Un lento descanso al infierno. Por Gabriel Palleres

Un lento descanso al infierno. Por Gabriel Palleres

Francis Ford Coppola alcanzó un éxito sin precedentes gracias a cuatro films arrasadores: Patton (1970), El Padrino I (1972), La Conversación (1974) y El Padrino II (1974).

En solo cuatro años su vitrina se llenó con cinco oscars y se convirtió en el director y productor de cine más importante de la década. Esta envión efervescente lo llevó a concebir el proyecto más ambicioso, salvaje y perturbador de toda su carrera: Apocalipsis Now.

John Milius se cansó de recorrer oficinas de productores, directores y realizadores con el libreto de Apocalipsis Now. Era una adaptación de El Corazón de las Tinieblas, la novela de Joseph Conrad, que narraba un descenso a la locura de Kurtz, un explotador de marfil que se metía en la piel de los salvajes; la novela estaba ambientada en el Congo, y la explotación del África por parte de los ingleses. Milius actualizó el infierno: ahora Kurtz era un Marine norteamericano y la escenografía era la Guerra de Vietnam.

Coppola quedó fascinado. Más aún: se lanzó a filmar sin tener terminado el guión, ni tener elegido los actores; antes de comenzar, el proyecto ya estaba maldito.

Los días se sucedían y todos los castings terminaban igual: los actores leían el guión, aceptaban, luego Coppola Balbuceaba lo de internarse en las Filipinas, los actores regulaban, desplegaban girones de su talento y terminaban renunciando al proyecto.

Una tarde de audición, luego de uno de estos desplantes, Coppola fue a su vitrina, agarró sus cinco Oscars y los reventó contra el pavimento.

Consiguió por fin los actores y se trasladó a las Filipinas: un acuerdo con su presidente, el dictador Ferdinando Marcos, le permitió incendiar bosques con Napalm, utilizar fuerzas del ejército, helicópteros; en fin, los dólares le abrieron el camino.

Empezaron a rodar y los problemas se precipitaron con el filo de una lanza: el primer incendio con Napalm derivó en la incineración de parte de los decorados. Más problemas: un tifón arrasó la escenografía.
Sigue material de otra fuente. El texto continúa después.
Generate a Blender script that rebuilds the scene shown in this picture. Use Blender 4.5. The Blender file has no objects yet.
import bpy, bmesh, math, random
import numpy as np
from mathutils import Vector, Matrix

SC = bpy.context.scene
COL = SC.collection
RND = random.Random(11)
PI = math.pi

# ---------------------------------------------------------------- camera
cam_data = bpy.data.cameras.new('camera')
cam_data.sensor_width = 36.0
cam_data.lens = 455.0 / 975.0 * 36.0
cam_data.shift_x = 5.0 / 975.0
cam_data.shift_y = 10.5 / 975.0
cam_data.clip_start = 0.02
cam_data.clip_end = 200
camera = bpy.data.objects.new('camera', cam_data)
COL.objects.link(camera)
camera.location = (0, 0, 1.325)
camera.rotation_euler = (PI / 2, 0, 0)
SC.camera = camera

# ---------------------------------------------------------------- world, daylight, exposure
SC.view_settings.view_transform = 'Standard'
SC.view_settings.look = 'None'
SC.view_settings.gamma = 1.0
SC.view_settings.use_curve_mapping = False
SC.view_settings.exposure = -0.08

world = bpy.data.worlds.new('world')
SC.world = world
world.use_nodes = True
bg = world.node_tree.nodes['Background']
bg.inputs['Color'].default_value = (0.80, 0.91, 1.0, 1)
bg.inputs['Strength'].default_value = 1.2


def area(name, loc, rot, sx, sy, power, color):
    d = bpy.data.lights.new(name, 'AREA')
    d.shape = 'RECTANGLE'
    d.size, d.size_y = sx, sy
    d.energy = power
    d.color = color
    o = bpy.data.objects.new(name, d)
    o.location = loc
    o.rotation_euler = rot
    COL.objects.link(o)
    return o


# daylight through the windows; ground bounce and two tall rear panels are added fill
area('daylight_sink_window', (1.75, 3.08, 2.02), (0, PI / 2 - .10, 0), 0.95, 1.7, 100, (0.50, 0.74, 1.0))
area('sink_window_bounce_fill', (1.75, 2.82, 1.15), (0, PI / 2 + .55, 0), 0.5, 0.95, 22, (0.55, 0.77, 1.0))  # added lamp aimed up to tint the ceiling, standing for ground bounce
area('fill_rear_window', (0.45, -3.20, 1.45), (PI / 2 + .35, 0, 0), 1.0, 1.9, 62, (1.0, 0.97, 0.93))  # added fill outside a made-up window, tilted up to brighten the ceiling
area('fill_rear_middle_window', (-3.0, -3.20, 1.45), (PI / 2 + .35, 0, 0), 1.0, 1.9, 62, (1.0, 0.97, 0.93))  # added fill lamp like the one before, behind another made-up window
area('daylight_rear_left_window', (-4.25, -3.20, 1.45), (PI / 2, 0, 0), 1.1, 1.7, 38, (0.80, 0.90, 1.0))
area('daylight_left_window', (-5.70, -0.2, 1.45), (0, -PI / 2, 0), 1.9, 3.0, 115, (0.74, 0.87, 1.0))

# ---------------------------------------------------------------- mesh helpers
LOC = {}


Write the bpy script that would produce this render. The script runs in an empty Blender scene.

Más problemas: un intento de golpe de Estado, obligó a retirar helicópteros y soldados para ir a sofocar la insurrección; debido a estas guerras intestinas, escenas en helicópteros se hicieron muchas veces: tenían que alternar los balazos ficticios con los balazos reales.

Luego de un parate y con toda la escenografía reconstituida, se avanzó en los rodajes: la exigencia del director y el ambiente enrarecido hacían estragos en los actores:

Dennis Hopper consumía 25 gramos de cocaína (suministrada por la producción, por contrato), tomaba litros y litros de alcohol, Martin Sheen, sufrió un infarto que retrasó dos meses la filmación, los demás actores vivían a LCD y fiestas salvajes. La jungla virulenta atrapó también al director: luego de un arsenal de obstáculos y adelgazar cuarenta kilos, amenazó con suicidarse: todos los presentes vieron y escucharon, luego que la `policía detuvo la filmación por utilizar cadáveres reales robados de un cementerio para una escena, el desgarrador llanto y promesa del director.

A pesar de lo narrado, el retraso de más de un año, de la hipoteca en los bienes del director, la grabación siguió: se convirtió en la gran obsesión del realizador del Padrino.

Todo parecía mejorar hasta que llegó Marlon Brando: obeso, fundido en su holgazanería, sin haber leído ni el guión ni la novela. Fue demasiado: el marine Kurtz era, en teoría, un militar con un aura mitológica, atlético, tallado para por la naturaleza salvaje.

Coppola se encerró con Brando horas y horas. En conclusión: no iba a aprender el guión, le importaba un carajo su sobrepeso y no quería cruzarse con Dennis Hopper en ninguna escena. Solución: un monólogo improvisado del Dios Brando, un juego de sobras magistralmente adecuado y una voz subterránea que repetía: “el horror…el horror…el horror…”

La película, contra todo pronóstico, se estrenó en 1979 y, aunque no fue la primera película sobre Vietnam (se había estrenado El francotirador, de Michael Cimino en 1978), deslumbro a primera vista: su despliegue, su fotografía, el infierno vivificado en cada escena, la convirtió en un clásico instantáneo. Antes del estreno ya era una obra maestra, una película conceptual como pocas en la historia. Coppola salió fortalecido de esta prueba: se impuso su voluntad artística, su genio. El destilo fue pendular con él: lo premió con el oro vitalicio por esta epopeya del cine y, luego, lo dejo derrumbarse fracaso tras fracaso, hasta fundirse, para lego volver a levantarse y dar pelea en el séptimo arte.